Rocky Mountain Liftoff

I am at the Denver Airport, shopping for gifts that will express something truly unique about the Rocky Mountain State.

There are fridge magnets with cute woodland animals:

 

But really, we have foxes and bears in the Northeast, and I'd match Maine with Colorado, moose for moose, any day of the week.  

Not sure what these creatures are -- perhaps they are unique to Denver and environs:

 

But anything that cute has got to be running around the Berkshires.

There is a Southwest vegan cookbook:

 

But of course, Massachusetts is lousy with vegans.  Nobody in Northampton has eaten an animal product in the past decade.  True, our vegans show a bit less cleavage.

I can't imagine what is uniquely Coloradan about popcorn:

 

Vermont produces the same varieties of poop joke chocolates:

 

Why would I go to Colorado for cider spices (do they even grow apples in this climate)?

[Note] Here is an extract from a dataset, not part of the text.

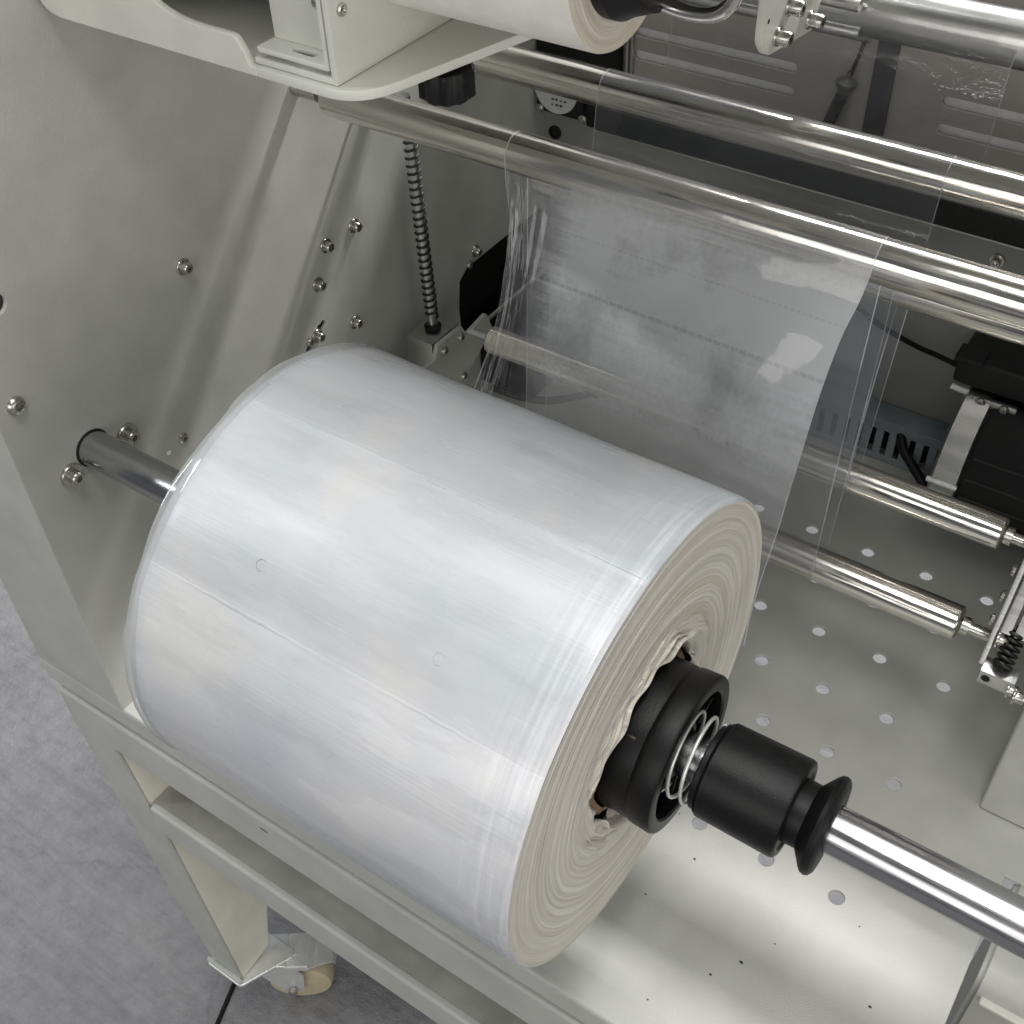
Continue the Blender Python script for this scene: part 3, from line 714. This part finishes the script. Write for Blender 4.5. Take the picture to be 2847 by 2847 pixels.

And why would Colorado-roasted coffee be any better than the stuff we roast back East?  

After all, the Coloradans live almost as far from the actual coffee growers as we New Englanders do.

No.   I am after something that I can't readily buy back home in Boston, something that speaks to what is uniquely Colorado. 

What I am looking for, of course, is hash brownies   But here are the airport, they are nowhere to be found.   A marketing opportunity missed, to be sure.

Ah, well.   I guess I will have to find something else to bring back home to the kids.